• fpga-based SoC
• autonomous driving
• Vitis AI
• embedded platforms
• Ultrascale+
• Xilinx
• deep neural networks
• hardware acceleration

Recently, renewed attention to Artificial Intelligence has emerged thanks to algorithms called Deep Neural Networks, which can achieve high performance in performing specific tasks. Nowadays, DNNs can even overcome human accuracy, at the cost of a high computational complexity. GPUs are used to accelerate the training and inference phases of a DNN, but generally determine a very high power consumption. The latter, together with the need of low latency, is critical for power and resource constrained embedded platforms and AI real time applications.
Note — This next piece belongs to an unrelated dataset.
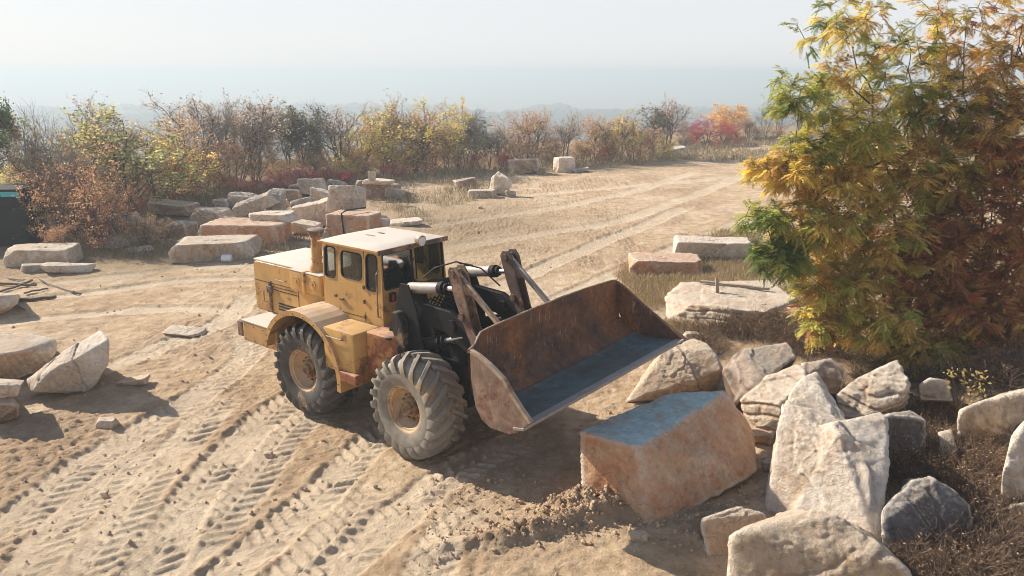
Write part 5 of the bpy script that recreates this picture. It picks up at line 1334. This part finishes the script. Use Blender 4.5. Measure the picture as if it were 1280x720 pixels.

GPUs are less attractive for them and therefore there is a growing demand for specialized Hardware Accelerators, which can fit embedded platforms requirements.

This thesis is focused on the DNNs of the Baidu Apollo autonomous driving framework. These models are in Caffe format and optimized to execute on NVIDIA GPUs. In this work, FPGA-based hardware accelerators, one for each Apollo DNN, are proposed and based on the Deep Learning Processor Unit core by Xilinx. The HAs are deployed on a Xilinx Ultrascale+ ZCU102 SoC FPGA platform and implemented using the Vitis AI v1.2 tool, which applies compression techniques, in order to reduce DNN complexity. During the implementation, some issues due to strict limitations of the tool have been faced and solved. Finally, an experimental evaluation has been conducted to evaluate the performance of each DNN, focusing on the resulting throughput expressed in frame rates.